The first practice you suggest is a One Minute Pause. What is that?

John Eldredge: This is the simple practice of learning to pause during your day for 60 seconds. Simply pause. This isn’t for reflection, or making lists, not even for prayer per say. Learning to pause, and not ask our souls to do anything or be productive. We practice shabbat in a very simple way. (And can I point out: what sort of madness have we been conditioned to when a simple 60 second pause feels odd; even intrusive?!)

But we have to start somewhere; the pause is accessible, it’s sustainable. And the cumulative effect is wonderful. This has become so helpful that every day in our offices monastery “bells” ring out at 10am and 2pm, and the whole staff pauses whatever we’re doing. To reset; to be present to God. “Be still,” we’re invited, “and know that I am God” (Ps 46:10). We use the Pause to “let it all go,” to practice what we call Benevolent Detachment.

What is the practice of benevolent detachment, and why is it necessary?

John Eldredge: We carry far too much; we take on the sorrows of the world and never set them back down. 1 Peter 5:7 says, “Give all your worries and cares to God, for he cares about you” (NLT). I know very few people who practice this.

Caring Christians, especially those in ministry, are suffering from empathy overload—compassion fatigue—because we’re exposed to the sorrow of every cause and community around the globe on a daily basis. Delivered hourly on our mobile devices. We have to learn to let it go, give it all over to Jesus. Every day. Maybe several times a day. Only then will we discover what he meant by the easy, free, light yoke.

What is the new Tower of Babel and how does it confuse the soul?

John Eldredge: We consume on average 10 hours of media a day; more information in a week than would crash a laptop! Why?

Why are we spending four to nine hours a day on our phones? Because we’re mesmerized, enchanted, addicted to the Internet, and all that’s available there. We want to be “in the know.” We want to feel “connected.” If we have a question about anything—from the best Thai food nearby to the meaning of an ancient word to the scoreline in our league to what the Russian president said this morning—we simply Google it (or ask Siri®). This obsession with knowledge is not a good thing; it borders on idolatry. You shall know them by their fruits (Matt 7:16). When our media life is preventing us from being present to God and the actual human beings around us, we’ve got a serious problem here.

Of all the practices you discuss in the book, which has made the biggest difference for your soul and your relationship with God?

John Eldredge: The practice of union with God. “I am the vine,” Jesus said, “you are the branches” (John 15:5).
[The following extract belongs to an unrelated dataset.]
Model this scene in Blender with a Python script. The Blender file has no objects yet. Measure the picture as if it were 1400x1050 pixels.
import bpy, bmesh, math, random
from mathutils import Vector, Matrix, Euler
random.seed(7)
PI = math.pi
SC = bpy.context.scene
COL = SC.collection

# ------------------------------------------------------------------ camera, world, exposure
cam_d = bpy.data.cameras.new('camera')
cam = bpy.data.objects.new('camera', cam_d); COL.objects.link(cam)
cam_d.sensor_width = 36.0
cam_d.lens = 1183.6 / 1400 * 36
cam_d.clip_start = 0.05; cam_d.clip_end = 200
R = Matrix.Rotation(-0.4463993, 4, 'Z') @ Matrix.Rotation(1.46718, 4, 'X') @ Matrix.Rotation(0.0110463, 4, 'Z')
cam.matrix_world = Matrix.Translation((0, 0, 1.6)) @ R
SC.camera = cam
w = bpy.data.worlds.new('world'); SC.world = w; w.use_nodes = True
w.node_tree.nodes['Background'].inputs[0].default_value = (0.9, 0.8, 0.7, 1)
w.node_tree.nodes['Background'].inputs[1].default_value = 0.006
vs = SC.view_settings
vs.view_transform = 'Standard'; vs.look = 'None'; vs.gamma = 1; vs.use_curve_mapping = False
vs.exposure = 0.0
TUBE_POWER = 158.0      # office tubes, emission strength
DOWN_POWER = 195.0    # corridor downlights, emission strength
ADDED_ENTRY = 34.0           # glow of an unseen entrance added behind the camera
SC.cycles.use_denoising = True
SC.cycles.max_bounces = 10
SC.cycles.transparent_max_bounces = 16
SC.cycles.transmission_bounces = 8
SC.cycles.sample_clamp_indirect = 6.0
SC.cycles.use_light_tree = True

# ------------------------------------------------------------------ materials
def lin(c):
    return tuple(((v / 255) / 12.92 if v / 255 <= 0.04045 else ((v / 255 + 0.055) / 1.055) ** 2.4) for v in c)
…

Our lives are actually meant to be one united existence with his. Apart from this, where will we get our strength? Our resiliency? Especially in this mad hour.

Devotion to Christ is not enough. The worship of Christ is not enough. We’re called into an actual union with God; one shared life. In John 17 Jesus prayed that we would be as one with him as he is with his father (John 17:20-23)! That’s deep union. And it’s the only thing that’ll rescue us in this mad world.

What are your thoughts about Bible Gateway and the Bible Gateway App and Bible Audio App?

John Eldredge: I’m so grateful for Bible Gateway. I use it all the time; maybe every day. What an incredible resource to be able to look up passages, compare translations, do word studies. Thank you so much everyone who makes this possible!


Get Your Life Back is published by HarperCollins Christian Publishing, Inc., the parent company of Bible Gateway.


Bio: John Eldredge is the author of many books—including Wild at Heart: Discovering the Secret of a Man’s Soul and You Have What It Takes: What Every Father Needs to Know—a counselor, and a teacher. He is also president of Ransomed Heart, a ministry devoted to helping people discover the heart of God, recovering their own hearts in God’s love, and learning to live in God’s Kingdom. He lives near Colorado Springs, Colorado.